SK Hynix’s $29 billion Nasdaq listing tests AI stock demand
The South Korean chipmaker’s U.S. debut follows a 770% rally tied to demand for AI memory chips, Fortune reported.
By Sofia Marchetti · World Affairs Correspondent
3 min read
SK Hynix is set to bring a roughly $29 billion share offering to the Nasdaq this week, giving investors a new way to buy into the artificial intelligence chip trade. Fortune reported that the listing is expected to begin trading Friday and could become the largest first-time share sale by a foreign company.
The South Korean memory-chip maker has become one of the most closely watched suppliers in the AI supply chain, according to Fortune.
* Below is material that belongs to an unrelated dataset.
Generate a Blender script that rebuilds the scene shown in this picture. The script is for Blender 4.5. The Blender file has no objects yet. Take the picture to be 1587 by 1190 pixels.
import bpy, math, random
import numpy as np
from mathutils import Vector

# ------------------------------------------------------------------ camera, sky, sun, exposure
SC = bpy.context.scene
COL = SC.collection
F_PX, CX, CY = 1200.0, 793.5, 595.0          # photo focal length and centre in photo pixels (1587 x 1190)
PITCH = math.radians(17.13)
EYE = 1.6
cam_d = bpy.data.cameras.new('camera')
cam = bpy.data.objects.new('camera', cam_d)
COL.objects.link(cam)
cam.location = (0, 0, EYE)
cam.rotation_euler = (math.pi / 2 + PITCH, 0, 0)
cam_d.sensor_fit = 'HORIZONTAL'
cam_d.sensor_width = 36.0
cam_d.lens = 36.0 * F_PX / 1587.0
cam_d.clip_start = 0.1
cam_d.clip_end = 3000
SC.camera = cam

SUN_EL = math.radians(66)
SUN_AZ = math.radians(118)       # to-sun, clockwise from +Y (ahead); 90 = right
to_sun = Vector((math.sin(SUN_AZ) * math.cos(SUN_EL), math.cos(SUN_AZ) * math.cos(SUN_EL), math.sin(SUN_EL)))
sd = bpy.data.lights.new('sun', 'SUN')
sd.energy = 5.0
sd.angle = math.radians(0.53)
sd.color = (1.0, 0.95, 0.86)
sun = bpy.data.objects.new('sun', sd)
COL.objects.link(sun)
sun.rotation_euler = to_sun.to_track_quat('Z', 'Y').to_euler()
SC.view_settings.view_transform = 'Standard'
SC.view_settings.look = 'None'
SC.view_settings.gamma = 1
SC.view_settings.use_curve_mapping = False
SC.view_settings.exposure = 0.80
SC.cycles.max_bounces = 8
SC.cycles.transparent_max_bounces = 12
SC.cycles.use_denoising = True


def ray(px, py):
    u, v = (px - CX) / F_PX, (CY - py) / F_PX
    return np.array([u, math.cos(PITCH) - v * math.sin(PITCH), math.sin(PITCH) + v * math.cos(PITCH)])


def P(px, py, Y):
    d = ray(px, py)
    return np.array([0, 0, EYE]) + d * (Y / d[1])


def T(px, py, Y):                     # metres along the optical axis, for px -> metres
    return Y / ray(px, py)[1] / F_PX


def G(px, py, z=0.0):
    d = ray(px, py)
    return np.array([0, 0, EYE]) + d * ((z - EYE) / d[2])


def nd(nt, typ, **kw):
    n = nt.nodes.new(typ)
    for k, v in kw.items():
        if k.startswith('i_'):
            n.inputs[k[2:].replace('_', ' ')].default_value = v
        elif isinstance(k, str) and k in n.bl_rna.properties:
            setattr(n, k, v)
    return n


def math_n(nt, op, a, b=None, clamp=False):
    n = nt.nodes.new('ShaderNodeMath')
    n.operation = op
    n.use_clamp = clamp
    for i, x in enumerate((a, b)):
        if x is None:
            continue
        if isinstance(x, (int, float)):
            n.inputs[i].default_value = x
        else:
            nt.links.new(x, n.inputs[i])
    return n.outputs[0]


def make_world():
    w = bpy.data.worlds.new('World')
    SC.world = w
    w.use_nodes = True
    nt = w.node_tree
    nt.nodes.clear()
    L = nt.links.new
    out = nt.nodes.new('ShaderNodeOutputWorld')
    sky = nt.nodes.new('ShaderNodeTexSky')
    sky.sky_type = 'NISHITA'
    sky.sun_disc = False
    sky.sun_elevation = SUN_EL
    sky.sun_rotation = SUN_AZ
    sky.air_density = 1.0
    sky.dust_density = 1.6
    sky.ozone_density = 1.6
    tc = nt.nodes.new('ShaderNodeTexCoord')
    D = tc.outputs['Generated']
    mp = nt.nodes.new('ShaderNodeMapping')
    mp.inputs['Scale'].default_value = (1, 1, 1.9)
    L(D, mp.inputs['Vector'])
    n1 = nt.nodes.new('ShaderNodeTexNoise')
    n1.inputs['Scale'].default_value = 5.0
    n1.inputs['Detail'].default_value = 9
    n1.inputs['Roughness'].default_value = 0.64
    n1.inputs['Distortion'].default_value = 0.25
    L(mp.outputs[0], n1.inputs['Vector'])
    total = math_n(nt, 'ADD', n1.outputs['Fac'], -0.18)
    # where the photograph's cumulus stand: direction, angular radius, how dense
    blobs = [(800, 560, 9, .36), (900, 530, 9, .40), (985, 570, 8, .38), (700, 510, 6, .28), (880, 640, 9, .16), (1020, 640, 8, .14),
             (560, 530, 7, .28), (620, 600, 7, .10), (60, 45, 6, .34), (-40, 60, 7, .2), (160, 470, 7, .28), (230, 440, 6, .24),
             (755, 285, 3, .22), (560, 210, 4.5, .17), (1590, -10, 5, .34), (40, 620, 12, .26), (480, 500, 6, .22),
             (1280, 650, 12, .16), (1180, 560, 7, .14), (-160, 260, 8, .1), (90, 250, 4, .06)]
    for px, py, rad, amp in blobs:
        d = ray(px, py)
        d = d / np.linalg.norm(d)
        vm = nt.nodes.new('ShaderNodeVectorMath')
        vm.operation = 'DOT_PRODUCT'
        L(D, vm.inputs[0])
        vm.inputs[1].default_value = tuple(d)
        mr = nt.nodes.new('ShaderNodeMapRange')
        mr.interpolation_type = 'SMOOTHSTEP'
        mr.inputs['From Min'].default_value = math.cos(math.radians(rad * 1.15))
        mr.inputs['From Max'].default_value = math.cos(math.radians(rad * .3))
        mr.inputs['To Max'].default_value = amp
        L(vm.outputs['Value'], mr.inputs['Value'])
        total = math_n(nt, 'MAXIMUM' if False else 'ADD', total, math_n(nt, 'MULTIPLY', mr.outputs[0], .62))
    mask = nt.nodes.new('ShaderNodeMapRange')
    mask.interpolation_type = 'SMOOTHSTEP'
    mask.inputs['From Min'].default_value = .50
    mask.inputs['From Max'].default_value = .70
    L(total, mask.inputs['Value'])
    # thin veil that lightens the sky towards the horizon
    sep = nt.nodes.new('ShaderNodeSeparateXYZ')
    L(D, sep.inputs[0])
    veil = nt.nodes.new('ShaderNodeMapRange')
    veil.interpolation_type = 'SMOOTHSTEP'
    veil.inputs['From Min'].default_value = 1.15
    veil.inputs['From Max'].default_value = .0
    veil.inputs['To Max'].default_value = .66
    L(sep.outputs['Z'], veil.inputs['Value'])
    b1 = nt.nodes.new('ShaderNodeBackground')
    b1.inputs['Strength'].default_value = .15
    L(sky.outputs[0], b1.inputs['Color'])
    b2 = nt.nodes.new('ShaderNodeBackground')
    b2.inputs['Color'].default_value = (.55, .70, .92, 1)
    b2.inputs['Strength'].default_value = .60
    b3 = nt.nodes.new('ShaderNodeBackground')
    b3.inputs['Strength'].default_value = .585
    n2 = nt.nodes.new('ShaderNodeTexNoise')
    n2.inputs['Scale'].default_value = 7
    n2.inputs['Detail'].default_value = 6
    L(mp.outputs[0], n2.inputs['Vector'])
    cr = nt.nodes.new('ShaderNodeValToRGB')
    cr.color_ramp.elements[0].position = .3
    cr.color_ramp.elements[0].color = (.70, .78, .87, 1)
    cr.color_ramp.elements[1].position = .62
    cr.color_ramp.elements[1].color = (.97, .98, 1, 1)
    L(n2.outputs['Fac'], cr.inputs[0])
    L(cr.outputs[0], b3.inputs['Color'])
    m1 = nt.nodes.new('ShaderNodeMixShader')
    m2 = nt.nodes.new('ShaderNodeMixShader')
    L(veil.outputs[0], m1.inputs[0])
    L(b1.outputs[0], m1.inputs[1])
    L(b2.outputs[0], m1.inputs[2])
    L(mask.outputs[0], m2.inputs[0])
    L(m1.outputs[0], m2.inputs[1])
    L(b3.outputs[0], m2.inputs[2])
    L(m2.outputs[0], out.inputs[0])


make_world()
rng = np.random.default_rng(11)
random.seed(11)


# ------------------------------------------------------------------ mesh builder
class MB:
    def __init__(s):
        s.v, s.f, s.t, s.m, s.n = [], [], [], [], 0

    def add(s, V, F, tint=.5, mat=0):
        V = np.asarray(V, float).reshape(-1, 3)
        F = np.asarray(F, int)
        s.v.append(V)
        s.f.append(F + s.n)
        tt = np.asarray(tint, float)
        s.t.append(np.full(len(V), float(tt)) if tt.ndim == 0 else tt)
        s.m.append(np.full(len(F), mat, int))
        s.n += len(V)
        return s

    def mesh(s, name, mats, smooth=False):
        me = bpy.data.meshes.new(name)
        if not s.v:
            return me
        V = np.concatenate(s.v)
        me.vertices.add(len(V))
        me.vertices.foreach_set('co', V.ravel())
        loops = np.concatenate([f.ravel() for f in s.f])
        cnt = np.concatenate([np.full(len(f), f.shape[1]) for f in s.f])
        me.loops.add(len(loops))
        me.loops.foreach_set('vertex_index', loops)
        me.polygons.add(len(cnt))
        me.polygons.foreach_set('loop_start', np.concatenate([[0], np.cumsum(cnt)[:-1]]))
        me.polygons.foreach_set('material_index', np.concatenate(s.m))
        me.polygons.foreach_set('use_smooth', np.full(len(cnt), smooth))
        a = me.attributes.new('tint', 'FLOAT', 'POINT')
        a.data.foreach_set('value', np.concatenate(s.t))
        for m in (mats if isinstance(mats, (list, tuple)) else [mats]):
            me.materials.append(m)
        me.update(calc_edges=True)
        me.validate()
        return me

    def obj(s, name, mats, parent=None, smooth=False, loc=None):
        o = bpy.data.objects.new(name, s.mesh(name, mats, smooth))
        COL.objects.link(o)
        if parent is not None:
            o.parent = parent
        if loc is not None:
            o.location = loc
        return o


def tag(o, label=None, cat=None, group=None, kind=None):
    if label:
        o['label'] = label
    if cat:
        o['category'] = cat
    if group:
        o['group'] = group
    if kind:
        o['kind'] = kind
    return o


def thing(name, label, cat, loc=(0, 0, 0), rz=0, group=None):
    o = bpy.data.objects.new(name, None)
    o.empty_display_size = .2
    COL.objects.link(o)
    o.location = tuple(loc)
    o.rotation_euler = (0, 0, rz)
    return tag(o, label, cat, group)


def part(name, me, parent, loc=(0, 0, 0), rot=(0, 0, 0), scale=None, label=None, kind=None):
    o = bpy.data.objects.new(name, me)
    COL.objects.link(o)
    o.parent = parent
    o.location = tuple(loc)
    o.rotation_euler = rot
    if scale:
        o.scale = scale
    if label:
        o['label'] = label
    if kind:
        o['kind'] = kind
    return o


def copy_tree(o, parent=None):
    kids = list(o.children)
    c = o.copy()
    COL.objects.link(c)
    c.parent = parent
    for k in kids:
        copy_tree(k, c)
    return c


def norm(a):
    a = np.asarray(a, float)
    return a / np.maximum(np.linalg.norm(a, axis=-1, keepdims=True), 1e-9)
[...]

Its Korea-listed stock has risen 770% over the past 12 months, Fortune reported, even after falling 20% from a June peak.
Fortune reported that the offering will test whether investors still want to fund companies tied to the AI buildout after sharp gains across the sector. The company is not part of the group of large U.S. tech stocks known as the Magnificent 7, but its rally has placed it among the standout AI-linked market moves of the past year.
AI memory demand drives the rally
SK Hynix has benefited from demand for high-bandwidth memory, a type of chip used in AI systems, Fortune reported. The company is the leading supplier of that memory category and has become Nvidia’s preferred provider, according to Fortune.
Other memory-chip companies have also surged as investors bet on AI infrastructure. Micron Technology’s shares climbed 700% over the same 12-month period, Fortune reported, trailing SK Hynix’s gain but showing the broader strength in the memory-chip trade.
Fortune described memory-chip makers as key suppliers for AI agents, a part of the market that has helped support investor enthusiasm. The Nasdaq listing will show whether that enthusiasm extends to a large new U.S. offering from a company already listed in South Korea.
Korean stocks have surged with chipmakers
The move comes during a strong year for South Korean equities. Fortune reported that the KOSPI index has gained 87% so far this year, with SK Hynix heavily represented in the index’s market value.
Samsung and SK Hynix together account for about half of the KOSPI, according to Fortune. That concentration has made the broader South Korean market especially sensitive to investor views on the two chipmakers.
Deutsche Bank said in a July 3 chartbook that Samsung and SK Hynix had driven a sharp recovery in the index after a long period of weak performance. “Samsung and SK Hynix helped the KOSPI triple over the past year after 17 years of doing nothing, even if some air has escaped from the balloon in recent days,” Deutsche Bank said.
The bank also said the two companies’ combined market value remained about 16 times larger than that of the third-biggest company in the KOSPI. That scale helps explain why SK Hynix’s Nasdaq debut is being watched beyond the company itself, Fortune reported.
For U.S. investors, the listing puts a major AI hardware supplier directly onto a U.S. exchange at a time when the durability of the AI stock rally is under review. Fortune reported that the size of the offering and SK Hynix’s recent share-price surge make the deal a gauge of demand for AI-linked companies.
This story draws on original reporting from Fortune.